2025年2月16日日曜日

読書会『辛酸 田中正造と足尾鉱毒事件』

 

読書会『辛酸 田中正造と足尾鉱毒事件』(城山三郎 著)を行いました。



明治時代。栃木県・足尾銅山の鉱毒で甚大な被害を受け、反対運動の急先鋒となった谷中(やなか)村は、絶体絶命の危機にあった。

銅山の資本家と結託した政府が、村の土地を買収し、遊水地として沈めようとしていた。

反対運動の指導者・田中正造は、村を守るため、政治権力に法廷での対決を挑む。だが、それは果てしなく、苦難に満ちた闘いだった。

日本最初の公害闘争を巡り、権力の横暴に不撓不屈の精神で立ち向かった人々を描いた伝記文学。



↓ 感想

・十年以上前に読んだ時は、内容が難しくて理解できなかった。読み返したら、とても粗削りな印象を受けた。

・すごい小説だと思った。為政者の横暴を感じた。

・全編にわたり、正造と残留民たちの気持ちのつながりが描かれていて、追いやられる村民たちがどうなるのかドキドキしながら読んだ。

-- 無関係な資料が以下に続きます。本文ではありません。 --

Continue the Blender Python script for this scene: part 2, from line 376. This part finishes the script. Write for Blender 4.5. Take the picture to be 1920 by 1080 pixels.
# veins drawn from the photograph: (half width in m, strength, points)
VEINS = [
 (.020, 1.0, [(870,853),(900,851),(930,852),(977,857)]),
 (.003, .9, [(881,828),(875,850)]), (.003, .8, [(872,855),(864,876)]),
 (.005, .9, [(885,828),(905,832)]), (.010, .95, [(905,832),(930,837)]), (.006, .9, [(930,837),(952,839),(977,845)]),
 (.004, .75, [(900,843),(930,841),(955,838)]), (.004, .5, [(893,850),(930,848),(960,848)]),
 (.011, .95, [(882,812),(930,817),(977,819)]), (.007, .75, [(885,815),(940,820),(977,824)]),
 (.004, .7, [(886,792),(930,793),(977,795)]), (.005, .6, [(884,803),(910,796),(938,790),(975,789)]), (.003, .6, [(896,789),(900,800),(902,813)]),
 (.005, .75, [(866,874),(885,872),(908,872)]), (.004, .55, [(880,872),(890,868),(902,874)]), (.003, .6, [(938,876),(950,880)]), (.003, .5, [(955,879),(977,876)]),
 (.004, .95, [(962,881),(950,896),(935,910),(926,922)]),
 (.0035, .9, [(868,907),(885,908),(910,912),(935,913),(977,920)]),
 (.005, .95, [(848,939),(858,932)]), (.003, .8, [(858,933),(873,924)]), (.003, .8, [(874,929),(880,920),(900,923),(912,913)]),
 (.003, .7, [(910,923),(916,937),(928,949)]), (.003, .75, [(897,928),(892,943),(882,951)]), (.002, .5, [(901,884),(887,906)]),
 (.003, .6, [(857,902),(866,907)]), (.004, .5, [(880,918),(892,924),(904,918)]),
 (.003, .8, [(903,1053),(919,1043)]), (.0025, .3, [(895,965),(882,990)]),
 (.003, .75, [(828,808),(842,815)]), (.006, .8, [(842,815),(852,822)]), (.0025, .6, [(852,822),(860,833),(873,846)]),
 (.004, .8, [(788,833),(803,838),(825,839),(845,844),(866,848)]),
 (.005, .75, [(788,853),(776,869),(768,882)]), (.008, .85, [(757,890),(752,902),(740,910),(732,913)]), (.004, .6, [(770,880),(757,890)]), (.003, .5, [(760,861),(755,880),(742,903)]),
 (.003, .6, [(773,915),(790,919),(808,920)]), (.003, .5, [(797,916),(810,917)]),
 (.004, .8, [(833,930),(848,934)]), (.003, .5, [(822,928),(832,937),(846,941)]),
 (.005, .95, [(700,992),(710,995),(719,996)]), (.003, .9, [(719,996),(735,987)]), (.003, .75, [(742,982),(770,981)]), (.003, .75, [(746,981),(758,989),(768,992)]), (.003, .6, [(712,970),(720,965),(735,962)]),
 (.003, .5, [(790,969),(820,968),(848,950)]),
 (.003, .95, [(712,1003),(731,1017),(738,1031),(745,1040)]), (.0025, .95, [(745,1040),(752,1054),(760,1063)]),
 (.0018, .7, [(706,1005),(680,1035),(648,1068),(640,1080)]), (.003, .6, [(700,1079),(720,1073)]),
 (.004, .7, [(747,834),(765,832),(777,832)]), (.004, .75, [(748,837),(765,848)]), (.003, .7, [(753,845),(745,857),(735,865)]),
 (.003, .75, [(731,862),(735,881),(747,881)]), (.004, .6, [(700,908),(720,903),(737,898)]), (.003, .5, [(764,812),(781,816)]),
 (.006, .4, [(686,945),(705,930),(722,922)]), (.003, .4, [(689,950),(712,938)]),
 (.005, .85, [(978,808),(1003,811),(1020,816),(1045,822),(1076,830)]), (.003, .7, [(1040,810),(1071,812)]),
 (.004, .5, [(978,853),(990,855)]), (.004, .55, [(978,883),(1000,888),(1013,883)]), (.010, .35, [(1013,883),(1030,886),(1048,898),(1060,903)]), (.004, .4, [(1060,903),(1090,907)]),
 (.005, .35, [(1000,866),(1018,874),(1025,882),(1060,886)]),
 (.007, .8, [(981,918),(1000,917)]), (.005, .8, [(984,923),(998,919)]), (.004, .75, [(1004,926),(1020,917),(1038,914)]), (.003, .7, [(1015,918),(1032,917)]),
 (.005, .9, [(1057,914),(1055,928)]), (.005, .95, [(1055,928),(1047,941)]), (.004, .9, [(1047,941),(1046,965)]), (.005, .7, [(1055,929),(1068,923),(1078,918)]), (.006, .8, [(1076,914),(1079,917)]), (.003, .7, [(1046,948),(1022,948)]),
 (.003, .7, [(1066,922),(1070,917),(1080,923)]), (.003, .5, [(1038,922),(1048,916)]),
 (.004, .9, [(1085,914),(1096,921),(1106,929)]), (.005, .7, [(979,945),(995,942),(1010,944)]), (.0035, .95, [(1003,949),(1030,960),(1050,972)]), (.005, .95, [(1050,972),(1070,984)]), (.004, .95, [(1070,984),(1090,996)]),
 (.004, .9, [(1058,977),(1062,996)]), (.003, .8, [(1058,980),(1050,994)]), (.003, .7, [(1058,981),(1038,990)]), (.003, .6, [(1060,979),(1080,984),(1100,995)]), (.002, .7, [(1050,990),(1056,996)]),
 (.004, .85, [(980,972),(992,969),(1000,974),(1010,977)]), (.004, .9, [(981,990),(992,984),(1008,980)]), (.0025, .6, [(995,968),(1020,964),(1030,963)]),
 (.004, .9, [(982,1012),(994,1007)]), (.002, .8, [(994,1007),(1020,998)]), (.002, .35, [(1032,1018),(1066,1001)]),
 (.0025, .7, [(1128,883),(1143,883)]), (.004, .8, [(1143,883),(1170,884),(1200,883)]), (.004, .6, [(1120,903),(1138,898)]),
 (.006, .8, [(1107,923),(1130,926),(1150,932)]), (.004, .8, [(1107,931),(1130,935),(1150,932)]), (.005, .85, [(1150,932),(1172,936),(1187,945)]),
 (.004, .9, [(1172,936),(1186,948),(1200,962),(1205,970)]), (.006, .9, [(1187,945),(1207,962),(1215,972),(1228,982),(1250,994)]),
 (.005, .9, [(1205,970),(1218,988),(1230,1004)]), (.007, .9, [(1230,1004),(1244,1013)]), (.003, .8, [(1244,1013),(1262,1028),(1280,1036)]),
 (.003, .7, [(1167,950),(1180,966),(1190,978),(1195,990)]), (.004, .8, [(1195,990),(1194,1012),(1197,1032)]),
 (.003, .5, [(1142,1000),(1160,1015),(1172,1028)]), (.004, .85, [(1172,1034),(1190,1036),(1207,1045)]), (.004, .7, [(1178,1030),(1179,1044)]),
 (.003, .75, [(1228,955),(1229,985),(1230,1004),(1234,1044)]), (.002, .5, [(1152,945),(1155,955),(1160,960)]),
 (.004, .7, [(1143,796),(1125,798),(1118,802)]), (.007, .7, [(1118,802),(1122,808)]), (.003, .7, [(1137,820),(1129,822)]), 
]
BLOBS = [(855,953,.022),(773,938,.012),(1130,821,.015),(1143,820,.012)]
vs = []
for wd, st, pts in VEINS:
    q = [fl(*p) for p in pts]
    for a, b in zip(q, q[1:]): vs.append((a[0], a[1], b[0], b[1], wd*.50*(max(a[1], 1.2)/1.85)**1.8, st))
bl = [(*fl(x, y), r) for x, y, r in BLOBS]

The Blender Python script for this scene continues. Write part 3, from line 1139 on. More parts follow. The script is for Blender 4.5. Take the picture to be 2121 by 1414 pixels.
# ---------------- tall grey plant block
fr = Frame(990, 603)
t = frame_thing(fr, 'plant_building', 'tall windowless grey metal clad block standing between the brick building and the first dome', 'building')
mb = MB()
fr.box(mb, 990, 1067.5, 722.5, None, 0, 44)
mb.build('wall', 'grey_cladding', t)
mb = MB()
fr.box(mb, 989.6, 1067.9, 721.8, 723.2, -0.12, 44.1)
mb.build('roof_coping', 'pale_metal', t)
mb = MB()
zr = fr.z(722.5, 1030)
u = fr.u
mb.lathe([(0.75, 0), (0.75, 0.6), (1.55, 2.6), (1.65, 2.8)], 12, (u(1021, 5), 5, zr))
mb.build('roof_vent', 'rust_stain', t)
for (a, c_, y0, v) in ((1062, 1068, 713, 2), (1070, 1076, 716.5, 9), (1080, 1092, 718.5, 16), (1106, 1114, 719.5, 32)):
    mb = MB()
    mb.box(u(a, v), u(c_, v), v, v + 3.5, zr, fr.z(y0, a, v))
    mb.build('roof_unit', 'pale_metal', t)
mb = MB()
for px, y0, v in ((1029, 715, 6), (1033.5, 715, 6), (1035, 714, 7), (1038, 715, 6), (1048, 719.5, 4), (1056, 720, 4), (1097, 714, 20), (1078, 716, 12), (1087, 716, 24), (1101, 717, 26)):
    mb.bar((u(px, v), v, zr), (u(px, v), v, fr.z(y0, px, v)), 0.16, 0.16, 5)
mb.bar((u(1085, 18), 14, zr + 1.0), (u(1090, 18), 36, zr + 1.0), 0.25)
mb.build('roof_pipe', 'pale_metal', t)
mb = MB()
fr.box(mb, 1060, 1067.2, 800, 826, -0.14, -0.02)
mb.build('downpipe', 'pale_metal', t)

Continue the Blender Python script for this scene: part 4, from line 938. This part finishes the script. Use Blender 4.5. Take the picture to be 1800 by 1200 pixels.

・とても優れた共同体のリーダーで、民衆を率いて道を切り開き、法律でもって立ち向かった、公害運動の原点。

・刊行当時(1962)は、田中正造の存在はほとんど知られていなかった。作者の存在の大きさを感じた。

・当時の時代背景を知ってから読むと、話がわかりやすくなった。救いのない話だが、現代にも通じる。

・正造と宗三郎(作中の人物)の考え方にずれがあり、正造が宗三郎を東京に置き去りにしたエピソードが印象的。

・大学教員時代だった当時の作家性の揺れが表れている。芥川賞を狙っていたが、直木賞を受賞した以後の作品からは描けない作風。

 



2025年1月19日日曜日

読書会「谷川俊太郎の詩を語り合う会」

2025年1月19日(日)

読書会「谷川俊太郎の詩を語り合う会」を行いました。

参加者がお気に入りの詩を朗読して、その詩について語りました。




『すこやかに おだやかに しなやかに』より「こころの色」、『ことばあそびうた また』より「かぞえうた」、「感謝」、「ただ生きる」、『詩の本』より「いなくならない 茨木のり子さんに」、
『夜のミッキー・マウス』より「永瀬清子さんのちゃぶだい」、「二十億光年の孤独」、「ミライノコドモ」、「そのあと」、『クレーの絵本』より「死と炎」、「もこもこもこ」、「死んでくれた」、「おばあちゃんとひろこ」、「朝のリレー」、「最後のニュース」(歌・井上陽水)、『その世とこの世』(ブレイディみかことの往復書簡)、『ららら 星のかなた』(伊藤比呂美との対談集)



参加者ひとりひとりが、谷川俊太郎の詩に想い入れがあり、そのエピソードが個性的で、聞いていてとても楽しかったです。

・仏教の経典に着想を得た自由詩がとても心に入りやすかった。
・子どもにも親しみやすい言葉だが、実は大人に向けたメッセージかもしれない。
・父親の影響で、優れた詩に触れる機会に恵まれていた。
・幼い頃に孤独を感じていたので、詩に共感して心を救われた。
・解釈が難しい詩があるが、生と死に向き合った作品もあり、考えさせられる。
・詩を読むことで、視点を変えて新しい方向を見てごらん、と伝えてくれている。
・言葉が次から次へと浮かんできて、肉体そのものから詩が出ている。
・詩から肯定的、楽観主義を感じる。




2016年12月に、あいち文学フォーラム主催で「谷川俊太郎・北川透 <ミライノコドモ>へ詩の元気を! 対話」を開催した時のことも多く思い出されて、とても感慨深い読書会でした。